У следователя Лебедева, одного из самых свирепых истязателей, который ввиду особой важности следственной роли Гофштейна вел его дело, вскорости передав его Хребтатому, Рюмину, Стругову, Кузьмину, Жирухину, Ионову и другим, под допросы и побои, — у Лебедева к приезду Гофштейна из Киева уже заготовлены протоколы и все нужные ответы на вопросы — раскрытие преступлений, о которых «провинциал» Давид Гофштейн даже не подозревал. Уже на процессе в мае 1952 года Гофштейн скажет: «Вначале я думал, что мой долг — это противостоять. Я говорил себе, что умру, а протоколов этих не подпишу.
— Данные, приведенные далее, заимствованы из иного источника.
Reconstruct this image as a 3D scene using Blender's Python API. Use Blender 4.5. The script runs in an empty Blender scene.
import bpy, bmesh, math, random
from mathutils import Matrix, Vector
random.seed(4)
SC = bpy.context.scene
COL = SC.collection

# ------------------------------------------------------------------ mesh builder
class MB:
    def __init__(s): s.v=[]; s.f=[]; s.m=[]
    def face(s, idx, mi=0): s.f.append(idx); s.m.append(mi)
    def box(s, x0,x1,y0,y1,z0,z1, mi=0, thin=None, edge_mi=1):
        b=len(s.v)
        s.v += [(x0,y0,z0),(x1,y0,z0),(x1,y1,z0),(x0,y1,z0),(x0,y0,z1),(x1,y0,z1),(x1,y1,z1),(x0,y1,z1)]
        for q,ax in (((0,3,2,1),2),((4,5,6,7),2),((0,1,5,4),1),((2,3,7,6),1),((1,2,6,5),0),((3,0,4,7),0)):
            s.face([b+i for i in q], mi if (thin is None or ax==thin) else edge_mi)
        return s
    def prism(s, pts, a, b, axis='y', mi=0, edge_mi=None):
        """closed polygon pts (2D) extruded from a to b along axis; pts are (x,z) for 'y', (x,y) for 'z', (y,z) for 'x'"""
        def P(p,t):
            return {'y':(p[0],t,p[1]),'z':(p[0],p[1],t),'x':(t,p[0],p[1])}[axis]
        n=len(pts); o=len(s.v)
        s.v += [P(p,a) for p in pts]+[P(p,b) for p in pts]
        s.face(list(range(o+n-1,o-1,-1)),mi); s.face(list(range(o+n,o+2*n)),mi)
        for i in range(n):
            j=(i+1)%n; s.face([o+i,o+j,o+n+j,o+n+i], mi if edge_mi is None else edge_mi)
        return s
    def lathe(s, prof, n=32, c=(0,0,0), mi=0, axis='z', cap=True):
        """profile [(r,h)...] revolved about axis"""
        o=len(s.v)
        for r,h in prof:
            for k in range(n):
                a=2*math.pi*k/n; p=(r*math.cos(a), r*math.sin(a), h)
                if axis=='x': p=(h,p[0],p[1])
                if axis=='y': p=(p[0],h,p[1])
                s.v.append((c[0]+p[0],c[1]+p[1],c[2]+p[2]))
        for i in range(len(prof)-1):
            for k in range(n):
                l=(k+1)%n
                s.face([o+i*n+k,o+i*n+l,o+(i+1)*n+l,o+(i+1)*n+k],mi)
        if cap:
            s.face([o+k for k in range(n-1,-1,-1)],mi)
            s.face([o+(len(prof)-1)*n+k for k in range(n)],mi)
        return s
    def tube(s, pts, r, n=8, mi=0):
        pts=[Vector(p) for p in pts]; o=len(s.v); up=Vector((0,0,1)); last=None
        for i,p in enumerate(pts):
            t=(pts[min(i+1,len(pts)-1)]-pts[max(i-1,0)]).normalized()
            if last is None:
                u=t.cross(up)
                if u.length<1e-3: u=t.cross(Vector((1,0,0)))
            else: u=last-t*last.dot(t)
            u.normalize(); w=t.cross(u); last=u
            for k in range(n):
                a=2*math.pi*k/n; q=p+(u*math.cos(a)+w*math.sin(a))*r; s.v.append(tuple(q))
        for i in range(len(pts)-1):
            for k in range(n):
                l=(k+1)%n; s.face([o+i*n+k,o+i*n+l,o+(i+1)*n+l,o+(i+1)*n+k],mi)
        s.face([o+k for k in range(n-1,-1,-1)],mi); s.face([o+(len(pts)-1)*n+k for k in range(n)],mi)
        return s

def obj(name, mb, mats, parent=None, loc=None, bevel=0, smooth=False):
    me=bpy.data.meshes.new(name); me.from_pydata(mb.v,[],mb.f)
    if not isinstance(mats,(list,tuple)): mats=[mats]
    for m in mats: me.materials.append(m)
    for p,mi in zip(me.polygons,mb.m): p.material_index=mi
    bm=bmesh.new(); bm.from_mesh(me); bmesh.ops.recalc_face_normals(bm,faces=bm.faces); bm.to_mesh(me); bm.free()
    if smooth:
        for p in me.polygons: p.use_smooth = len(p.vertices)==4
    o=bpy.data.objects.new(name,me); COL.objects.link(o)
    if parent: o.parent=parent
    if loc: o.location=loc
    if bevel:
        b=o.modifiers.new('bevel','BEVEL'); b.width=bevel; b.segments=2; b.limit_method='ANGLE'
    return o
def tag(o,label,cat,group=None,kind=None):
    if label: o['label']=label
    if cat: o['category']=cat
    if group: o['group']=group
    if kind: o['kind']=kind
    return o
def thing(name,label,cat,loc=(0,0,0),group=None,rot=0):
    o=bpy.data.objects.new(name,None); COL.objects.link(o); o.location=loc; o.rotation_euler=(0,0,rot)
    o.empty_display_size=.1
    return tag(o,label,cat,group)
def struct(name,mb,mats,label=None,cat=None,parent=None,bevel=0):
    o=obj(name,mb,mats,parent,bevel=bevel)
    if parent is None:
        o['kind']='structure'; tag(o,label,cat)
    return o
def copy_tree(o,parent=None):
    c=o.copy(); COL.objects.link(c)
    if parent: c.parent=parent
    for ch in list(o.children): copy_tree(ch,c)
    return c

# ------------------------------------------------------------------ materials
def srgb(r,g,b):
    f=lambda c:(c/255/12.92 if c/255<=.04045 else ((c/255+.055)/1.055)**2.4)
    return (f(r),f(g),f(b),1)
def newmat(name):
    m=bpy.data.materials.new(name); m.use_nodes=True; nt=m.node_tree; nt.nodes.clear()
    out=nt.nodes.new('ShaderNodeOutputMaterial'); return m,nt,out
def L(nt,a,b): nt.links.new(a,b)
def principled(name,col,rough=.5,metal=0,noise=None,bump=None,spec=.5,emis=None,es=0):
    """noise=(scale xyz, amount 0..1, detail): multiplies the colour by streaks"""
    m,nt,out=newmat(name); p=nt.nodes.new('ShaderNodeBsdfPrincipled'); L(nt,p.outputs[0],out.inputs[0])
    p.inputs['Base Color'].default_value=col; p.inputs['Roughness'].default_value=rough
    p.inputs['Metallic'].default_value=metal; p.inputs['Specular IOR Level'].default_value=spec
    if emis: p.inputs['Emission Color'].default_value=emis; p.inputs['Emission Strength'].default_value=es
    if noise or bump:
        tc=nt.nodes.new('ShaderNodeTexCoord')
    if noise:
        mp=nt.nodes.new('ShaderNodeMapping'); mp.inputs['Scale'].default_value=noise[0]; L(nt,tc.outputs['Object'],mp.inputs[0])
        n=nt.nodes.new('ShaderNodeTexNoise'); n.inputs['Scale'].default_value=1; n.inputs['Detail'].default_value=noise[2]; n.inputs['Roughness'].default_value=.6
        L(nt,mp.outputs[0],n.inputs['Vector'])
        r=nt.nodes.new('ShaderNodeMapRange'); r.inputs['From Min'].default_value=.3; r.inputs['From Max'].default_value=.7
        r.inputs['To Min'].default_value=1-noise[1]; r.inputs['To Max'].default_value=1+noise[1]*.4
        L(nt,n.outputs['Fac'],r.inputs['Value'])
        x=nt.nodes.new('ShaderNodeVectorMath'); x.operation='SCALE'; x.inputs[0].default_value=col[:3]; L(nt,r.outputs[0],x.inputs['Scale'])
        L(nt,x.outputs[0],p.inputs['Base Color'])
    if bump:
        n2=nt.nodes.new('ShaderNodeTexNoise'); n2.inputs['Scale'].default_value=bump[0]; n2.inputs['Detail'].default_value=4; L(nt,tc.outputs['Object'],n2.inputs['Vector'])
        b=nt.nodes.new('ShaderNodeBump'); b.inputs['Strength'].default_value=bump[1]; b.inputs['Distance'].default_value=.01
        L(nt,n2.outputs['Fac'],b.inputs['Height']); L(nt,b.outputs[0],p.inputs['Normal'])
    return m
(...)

Но потом я увидел, что сам факт, что я писал свои произведения на еврейском языке, уже является с моей стороны сопротивлением ассимиляции…» [31] Судебное дело, т. 3, л. 49.
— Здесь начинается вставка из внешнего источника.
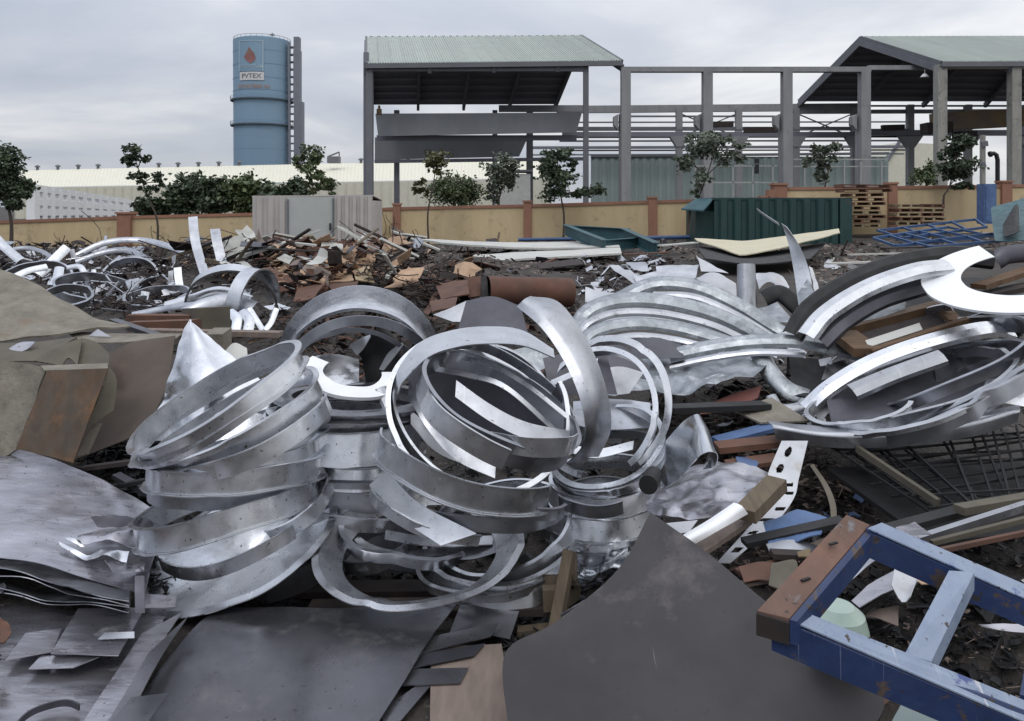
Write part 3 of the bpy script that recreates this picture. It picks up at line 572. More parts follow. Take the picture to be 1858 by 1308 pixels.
for v0, v1, Y_, h_, m_ in ((222, 221, YF + 6, 2.5, 'steel'), (256, 255, YF + 3, 3, 'under'), (273, 272, YF + 10, 2.5, 'rustdark'), (236, 235, YF - 3, 3, 'steel'), (249, 248, YF + .3, 3, 'rustdark')):
    hbeam(fr_, 'service_pipe', 1015, 1650, v0, Y_, h_, m_, .2, v1)
for u0, u1 in ((1232, 1340), (1444, 1550)):
    mb = MB(); mb.beam(P(u0, 250, YF + .4), P(u1, 205, YF + .4), .12, .12); mb2 = MB(); mb2.beam(P(u0, 205, YF + .55), P(u1, 250, YF + .55), .12, .12); emit('brace', mb, 'steel', fr_); emit('brace', mb2, 'steel', fr_)
for u0, u1, v0 in ((1350, 1420, 236), (1290, 1330, 226), (1600, 1640, 232)):
    mb = MB(); mb.beam(P(u0, v0, YF - 6), P(u1, v0 - 1, YF - 6), .5, .55); emit('crane_bracket', mb, 'rustdark', fr_)
# buildings seen through the frame
tw = empty('corrugated_building', 'low grey green corrugated building seen through the bare concrete frame', 'building', P(1350, 375, 100) * (1, 1, 0))
a, b = P(1072, 284, 100), P(1612, 279, 100)
emit('wall', corr((a[0], 100), (b[0], 100), -1, a[2], 1.0, .12, (0, -1)), 'tealwall', tw)
mb = MB(); mb.beam(a + (0, 0, .05), b + (0, 0, .05), .6, .3); emit('roof_edge', mb, 'steel', tw)
mb = MB(); mb.add([P(1612, 279, 100), P(1612, 375, 100) * (1, 1, 0), P(1600, 375, 118) * (1, 1, 0), P(1600, 290, 118)], [(0, 1, 2, 3)]); emit('end_wall', mb, 'tealwall', tw)
gb = empty('gable_building', 'beige building with sloping roofline seen between the pale columns', 'building', P(1670, 375, 120) * (1, 1, 0))
mb = MB(); mb.prism([P(1610, 375, 120) * (1, 1, 0), P(1610, 295, 120), P(1632, 258, 120), P(1720, 262, 120), P(1720, 375, 120) * (1, 1, 0)], (0, 12, 0)); emit('wall', mb, 'cream', gb)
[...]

Так в публичном слушании дела родился еврейский Швейк или, если угодно, советский Гершеле Острополер!
Унижение паче гордости! Все подсудимые к этому времени усвоили официальную государственную позицию обвинения и суда: неприятие ассимиляции как великого блага и торжества ленинско-сталинской национальной политики есть грех непростительный, может быть, даже и смертельный!..
«— Под показаниями о преступлениях имеется ваша подпись , — заметил Гофштейну председательствующий в суде генерал-лейтенант Чепцов.
— Я ничего не соображал тогда… На следствии у меня было такое состояние, что я не понимал, что́ подписываю, что́ делаю… Теперь я здоров и прошел школу МГБ, я все теперь понимаю и осознаю, и память у меня теперь здоровее, чем тогда…» [32] Там же, л. 9.
Но страх до конца не преодолен, пройдет несколько часов судебного допроса, и Гофштейн вернется к позиции покорности.
«Если идет процесс ассимиляции , — скажет он, — кто же будет обучаться языку, который нужен только в местечке, да и там не годится, а если мы продолжаем отстаивать право этого языка, то поэзия наша и деятельность являются националистическими…» [33] Там же, лл. 28–29.
Председательствующий не вполне удовлетворен ответом Гофштейна, может быть, его не устраивает хитрая интонация, не исключающая сомнения и неуверенности.
«Вы выступали с лекциями о своей поездке по Палестине и сами признали… — Чепцов находит заложенную страницу следственного тома: — Что „при этом в осторожной форме призывал к сохранению еврейской культуры и языка в Советском Союзе“» .
Да, был грех. Остается, потупясь, молча развести руками.
Следователи в Киеве не искали юридических норм обвинения Гофштейна, в протоколах я не нашел и слова такого — «преступление», нет в них и аббревиатуры ЕАК. О комитете ни слова, о сборе и передаче за океан «шпионских материалов» — и подавно. Но следствие в Москве уже вооружено набором сведений о тягчайших преступлениях против страны и советского народа и заметной роли самого Гофштейна в этих преступлениях. Неважно, что Давид Гофштейн существовал вдалеке от ЕАК, от его президиума, что он давно литературный противник Фефера, которому когда-то помог выпустить первую книгу стихов.